Data block:

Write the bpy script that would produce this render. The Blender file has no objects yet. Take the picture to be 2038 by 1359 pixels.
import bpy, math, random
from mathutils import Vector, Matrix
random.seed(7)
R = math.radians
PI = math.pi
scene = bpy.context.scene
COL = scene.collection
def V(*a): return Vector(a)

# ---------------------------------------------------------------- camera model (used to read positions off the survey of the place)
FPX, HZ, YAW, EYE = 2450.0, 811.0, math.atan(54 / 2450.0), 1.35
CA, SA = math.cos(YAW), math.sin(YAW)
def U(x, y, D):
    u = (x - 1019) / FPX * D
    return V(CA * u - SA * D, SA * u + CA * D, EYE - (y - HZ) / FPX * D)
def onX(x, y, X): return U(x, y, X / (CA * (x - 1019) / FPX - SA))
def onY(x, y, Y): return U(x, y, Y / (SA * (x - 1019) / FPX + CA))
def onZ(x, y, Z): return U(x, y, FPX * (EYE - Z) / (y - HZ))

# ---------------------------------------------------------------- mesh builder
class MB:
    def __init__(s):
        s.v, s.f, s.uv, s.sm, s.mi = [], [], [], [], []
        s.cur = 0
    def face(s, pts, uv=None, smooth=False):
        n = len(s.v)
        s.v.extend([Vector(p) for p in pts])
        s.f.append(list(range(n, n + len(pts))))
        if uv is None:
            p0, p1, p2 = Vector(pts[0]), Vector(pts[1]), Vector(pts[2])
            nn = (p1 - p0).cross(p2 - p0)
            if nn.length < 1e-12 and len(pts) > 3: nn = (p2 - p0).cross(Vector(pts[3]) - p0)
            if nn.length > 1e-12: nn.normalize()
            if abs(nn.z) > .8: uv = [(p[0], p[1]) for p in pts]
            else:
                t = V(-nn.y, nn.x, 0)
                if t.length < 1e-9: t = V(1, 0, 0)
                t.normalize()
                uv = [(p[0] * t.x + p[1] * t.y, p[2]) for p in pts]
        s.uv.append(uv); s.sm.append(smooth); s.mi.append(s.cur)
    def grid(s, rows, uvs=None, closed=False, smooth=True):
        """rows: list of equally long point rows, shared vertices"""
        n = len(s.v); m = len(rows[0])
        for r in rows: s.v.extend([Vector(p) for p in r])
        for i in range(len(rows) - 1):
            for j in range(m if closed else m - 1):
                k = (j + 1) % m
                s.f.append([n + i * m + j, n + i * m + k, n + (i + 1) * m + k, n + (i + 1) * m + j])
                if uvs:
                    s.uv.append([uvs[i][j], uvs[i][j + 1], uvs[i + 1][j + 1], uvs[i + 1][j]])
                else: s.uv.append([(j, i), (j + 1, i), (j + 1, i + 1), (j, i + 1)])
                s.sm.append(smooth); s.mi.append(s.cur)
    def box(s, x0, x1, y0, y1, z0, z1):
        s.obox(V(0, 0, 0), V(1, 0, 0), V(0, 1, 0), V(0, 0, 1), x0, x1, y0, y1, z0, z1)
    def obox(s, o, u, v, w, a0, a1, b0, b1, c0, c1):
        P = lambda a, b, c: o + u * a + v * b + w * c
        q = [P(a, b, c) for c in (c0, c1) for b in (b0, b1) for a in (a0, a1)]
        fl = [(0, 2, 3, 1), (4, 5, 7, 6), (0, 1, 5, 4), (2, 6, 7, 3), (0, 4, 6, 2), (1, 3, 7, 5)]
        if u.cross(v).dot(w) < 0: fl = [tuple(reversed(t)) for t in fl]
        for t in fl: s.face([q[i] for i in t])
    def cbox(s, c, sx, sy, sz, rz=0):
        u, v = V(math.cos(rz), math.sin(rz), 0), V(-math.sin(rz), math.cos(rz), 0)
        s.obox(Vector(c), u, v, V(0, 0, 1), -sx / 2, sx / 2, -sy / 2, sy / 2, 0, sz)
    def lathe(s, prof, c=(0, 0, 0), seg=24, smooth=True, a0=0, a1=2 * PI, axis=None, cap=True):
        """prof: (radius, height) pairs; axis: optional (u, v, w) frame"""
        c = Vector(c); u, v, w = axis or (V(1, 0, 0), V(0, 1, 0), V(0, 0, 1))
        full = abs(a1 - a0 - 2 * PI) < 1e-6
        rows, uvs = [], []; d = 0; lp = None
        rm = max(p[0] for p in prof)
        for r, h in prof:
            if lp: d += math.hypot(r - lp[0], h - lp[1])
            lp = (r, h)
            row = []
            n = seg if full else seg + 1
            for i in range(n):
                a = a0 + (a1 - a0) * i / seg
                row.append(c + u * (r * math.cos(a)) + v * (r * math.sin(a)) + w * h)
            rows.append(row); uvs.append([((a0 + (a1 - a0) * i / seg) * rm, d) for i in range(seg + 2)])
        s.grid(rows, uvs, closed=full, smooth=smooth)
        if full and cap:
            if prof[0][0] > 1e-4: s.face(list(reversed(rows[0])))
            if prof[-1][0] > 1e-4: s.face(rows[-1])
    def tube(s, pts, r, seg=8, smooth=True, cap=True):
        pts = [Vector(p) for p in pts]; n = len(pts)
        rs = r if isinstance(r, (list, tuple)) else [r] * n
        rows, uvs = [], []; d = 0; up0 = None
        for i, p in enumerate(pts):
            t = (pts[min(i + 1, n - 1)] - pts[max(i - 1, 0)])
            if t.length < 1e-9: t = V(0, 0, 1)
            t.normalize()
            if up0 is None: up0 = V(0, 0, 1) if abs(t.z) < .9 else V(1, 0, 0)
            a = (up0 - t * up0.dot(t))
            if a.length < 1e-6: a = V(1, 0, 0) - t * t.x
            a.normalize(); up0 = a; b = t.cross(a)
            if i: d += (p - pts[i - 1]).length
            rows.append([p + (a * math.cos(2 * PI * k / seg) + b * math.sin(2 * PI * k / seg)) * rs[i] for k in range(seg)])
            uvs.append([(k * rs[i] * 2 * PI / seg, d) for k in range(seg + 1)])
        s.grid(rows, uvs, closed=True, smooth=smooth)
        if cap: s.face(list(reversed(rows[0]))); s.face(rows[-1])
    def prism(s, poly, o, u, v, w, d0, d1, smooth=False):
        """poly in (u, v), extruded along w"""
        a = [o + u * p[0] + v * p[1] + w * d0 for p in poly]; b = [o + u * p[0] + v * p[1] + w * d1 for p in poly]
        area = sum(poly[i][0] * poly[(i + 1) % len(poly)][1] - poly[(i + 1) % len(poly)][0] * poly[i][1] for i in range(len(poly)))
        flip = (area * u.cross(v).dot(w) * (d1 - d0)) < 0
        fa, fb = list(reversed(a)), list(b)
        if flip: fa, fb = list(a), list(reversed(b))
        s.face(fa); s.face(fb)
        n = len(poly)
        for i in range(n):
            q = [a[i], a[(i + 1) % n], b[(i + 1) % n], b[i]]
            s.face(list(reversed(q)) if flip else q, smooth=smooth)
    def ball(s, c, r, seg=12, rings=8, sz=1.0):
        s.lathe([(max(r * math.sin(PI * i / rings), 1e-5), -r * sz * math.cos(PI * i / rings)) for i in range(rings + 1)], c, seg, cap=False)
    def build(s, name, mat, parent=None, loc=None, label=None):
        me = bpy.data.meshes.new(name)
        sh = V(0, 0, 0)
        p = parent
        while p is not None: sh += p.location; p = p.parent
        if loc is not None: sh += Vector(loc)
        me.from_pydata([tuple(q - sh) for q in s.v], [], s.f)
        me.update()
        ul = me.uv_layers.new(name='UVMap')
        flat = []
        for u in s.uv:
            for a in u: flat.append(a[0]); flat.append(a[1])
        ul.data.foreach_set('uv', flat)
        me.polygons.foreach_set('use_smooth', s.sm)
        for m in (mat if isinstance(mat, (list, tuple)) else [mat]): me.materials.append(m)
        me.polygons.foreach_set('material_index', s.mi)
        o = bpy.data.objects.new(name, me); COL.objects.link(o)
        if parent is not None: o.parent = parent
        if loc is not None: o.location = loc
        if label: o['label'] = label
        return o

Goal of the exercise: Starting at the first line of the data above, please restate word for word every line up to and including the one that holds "def V(*a): return Vector(a)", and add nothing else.

Task answer:
Write the bpy script that would produce this render. The Blender file has no objects yet. Take the picture to be 2038 by 1359 pixels.
import bpy, math, random
from mathutils import Vector, Matrix
random.seed(7)
R = math.radians
PI = math.pi
scene = bpy.context.scene
COL = scene.collection
def V(*a): return Vector(a)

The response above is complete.